▶ [Given material]
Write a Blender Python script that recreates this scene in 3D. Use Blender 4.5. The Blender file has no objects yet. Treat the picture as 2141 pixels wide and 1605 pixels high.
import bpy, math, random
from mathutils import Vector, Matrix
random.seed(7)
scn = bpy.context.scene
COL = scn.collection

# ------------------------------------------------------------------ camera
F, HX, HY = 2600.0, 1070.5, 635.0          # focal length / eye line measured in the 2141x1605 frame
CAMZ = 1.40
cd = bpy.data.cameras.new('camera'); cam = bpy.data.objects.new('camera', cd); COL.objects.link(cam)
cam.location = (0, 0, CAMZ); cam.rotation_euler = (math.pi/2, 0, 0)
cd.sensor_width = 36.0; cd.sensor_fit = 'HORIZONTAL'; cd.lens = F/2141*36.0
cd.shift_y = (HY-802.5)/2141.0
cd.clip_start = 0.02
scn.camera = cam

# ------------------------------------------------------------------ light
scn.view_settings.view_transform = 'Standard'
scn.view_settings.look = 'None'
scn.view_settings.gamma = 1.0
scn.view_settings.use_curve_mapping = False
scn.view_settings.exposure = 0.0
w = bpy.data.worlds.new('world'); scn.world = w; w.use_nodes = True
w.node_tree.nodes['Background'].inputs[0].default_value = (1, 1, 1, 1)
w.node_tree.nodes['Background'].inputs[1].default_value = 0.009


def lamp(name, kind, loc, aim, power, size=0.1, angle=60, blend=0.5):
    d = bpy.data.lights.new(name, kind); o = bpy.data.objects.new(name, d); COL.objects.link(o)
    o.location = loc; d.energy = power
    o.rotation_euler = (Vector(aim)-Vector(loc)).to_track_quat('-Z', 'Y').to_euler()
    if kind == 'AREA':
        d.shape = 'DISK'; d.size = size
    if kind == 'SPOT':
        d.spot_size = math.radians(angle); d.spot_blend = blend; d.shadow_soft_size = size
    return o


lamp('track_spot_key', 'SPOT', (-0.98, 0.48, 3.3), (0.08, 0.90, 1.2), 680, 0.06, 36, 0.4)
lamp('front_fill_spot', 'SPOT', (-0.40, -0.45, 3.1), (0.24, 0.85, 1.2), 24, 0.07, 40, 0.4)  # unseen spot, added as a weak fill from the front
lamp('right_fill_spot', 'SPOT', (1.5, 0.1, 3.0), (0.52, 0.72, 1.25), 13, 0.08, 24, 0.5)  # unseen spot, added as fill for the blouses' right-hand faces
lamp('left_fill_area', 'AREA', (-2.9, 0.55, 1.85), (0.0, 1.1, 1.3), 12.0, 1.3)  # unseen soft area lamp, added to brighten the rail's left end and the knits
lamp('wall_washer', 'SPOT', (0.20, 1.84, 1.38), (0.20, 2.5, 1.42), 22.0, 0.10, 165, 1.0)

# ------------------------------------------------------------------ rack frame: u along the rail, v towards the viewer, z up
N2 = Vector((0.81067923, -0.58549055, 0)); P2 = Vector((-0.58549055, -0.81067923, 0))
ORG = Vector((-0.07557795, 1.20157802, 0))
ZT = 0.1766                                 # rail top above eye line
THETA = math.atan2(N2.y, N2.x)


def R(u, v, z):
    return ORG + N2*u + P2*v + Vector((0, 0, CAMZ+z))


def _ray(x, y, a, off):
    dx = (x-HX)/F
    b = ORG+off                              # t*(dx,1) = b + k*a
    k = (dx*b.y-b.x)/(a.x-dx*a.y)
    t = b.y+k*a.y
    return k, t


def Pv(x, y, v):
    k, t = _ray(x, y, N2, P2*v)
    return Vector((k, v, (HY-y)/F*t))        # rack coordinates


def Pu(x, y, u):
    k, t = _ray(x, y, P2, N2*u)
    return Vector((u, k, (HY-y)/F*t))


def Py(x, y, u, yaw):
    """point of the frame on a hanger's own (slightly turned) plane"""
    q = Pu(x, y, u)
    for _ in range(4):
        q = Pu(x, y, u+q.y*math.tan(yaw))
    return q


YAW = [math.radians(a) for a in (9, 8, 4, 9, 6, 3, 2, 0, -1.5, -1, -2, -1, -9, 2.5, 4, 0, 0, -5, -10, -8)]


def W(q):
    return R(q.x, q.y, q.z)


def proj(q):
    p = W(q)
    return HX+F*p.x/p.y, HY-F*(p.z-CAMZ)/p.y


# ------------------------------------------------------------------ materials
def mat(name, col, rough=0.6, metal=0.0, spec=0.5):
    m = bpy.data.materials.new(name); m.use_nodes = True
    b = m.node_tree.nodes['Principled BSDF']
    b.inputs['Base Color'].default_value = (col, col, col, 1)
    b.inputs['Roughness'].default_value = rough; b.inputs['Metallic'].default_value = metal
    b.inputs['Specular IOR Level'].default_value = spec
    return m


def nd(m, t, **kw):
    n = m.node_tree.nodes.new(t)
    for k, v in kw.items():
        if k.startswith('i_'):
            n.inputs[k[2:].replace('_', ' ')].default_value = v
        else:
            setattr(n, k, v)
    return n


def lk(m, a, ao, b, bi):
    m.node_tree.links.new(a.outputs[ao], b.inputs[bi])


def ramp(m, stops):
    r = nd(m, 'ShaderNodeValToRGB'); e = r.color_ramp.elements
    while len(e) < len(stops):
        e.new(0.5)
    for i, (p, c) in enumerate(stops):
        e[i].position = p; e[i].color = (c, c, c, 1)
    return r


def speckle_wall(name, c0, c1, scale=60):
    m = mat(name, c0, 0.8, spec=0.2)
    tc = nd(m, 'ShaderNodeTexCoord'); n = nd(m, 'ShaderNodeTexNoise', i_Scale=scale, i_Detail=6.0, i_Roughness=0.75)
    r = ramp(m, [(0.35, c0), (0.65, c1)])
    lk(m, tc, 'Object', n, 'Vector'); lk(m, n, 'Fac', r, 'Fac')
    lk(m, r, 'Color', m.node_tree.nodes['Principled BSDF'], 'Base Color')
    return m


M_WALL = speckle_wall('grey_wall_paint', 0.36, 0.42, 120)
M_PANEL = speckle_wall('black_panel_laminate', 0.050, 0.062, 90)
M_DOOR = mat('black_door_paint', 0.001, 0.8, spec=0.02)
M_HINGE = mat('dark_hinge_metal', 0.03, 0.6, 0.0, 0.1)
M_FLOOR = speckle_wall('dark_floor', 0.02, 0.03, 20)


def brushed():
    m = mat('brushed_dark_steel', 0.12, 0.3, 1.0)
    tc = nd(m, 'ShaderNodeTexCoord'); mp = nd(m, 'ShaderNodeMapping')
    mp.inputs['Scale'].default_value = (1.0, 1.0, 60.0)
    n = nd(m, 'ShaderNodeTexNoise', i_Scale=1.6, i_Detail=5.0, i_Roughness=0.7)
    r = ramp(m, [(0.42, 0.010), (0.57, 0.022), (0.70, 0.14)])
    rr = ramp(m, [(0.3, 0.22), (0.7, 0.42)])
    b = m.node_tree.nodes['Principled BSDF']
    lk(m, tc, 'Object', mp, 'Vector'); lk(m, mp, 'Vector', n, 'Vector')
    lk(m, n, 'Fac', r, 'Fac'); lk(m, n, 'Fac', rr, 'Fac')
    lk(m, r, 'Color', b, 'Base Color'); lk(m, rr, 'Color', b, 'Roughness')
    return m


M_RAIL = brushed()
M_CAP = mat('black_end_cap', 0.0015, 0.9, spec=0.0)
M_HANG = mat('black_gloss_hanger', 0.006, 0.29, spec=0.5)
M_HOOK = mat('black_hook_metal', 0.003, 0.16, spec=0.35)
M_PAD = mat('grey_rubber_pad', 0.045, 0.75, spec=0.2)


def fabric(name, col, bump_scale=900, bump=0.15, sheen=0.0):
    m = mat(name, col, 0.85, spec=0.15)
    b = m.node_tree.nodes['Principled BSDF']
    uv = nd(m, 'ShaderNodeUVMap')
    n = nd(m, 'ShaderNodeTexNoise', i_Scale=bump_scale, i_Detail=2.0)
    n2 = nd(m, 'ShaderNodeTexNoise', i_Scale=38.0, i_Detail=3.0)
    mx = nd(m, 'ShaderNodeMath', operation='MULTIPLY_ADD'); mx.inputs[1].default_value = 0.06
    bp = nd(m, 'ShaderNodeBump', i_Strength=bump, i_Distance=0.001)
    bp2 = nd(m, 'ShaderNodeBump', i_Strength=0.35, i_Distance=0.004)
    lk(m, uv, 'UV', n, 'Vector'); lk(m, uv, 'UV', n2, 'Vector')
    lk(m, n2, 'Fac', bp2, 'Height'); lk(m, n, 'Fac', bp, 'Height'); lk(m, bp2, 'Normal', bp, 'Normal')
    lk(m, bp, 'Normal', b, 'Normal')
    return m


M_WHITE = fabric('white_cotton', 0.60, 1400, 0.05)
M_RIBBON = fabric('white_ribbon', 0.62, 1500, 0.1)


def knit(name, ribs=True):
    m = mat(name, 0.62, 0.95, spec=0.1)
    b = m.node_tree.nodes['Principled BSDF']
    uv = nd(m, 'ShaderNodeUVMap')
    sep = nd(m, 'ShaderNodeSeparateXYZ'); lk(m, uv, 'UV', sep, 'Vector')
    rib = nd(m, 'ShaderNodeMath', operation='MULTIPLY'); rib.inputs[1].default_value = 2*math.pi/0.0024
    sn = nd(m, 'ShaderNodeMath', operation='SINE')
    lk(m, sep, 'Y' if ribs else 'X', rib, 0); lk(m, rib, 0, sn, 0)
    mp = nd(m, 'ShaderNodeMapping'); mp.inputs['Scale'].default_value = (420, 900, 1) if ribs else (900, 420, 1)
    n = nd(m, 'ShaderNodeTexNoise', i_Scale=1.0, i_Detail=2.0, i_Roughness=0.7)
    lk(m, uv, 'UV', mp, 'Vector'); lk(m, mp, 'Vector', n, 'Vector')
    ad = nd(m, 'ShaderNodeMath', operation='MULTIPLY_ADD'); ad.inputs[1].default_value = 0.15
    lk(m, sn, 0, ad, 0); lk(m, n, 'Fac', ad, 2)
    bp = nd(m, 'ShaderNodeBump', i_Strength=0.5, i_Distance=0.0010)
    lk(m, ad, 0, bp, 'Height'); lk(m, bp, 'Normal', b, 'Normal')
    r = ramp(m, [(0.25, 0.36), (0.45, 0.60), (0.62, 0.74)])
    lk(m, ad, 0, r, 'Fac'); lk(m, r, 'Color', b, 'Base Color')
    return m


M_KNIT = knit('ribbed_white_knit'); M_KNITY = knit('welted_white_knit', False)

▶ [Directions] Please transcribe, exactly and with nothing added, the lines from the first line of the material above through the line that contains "COL = scn.collection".

▶ [Exercise solution]
Write a Blender Python script that recreates this scene in 3D. Use Blender 4.5. The Blender file has no objects yet. Treat the picture as 2141 pixels wide and 1605 pixels high.
import bpy, math, random
from mathutils import Vector, Matrix
random.seed(7)
scn = bpy.context.scene
COL = scn.collection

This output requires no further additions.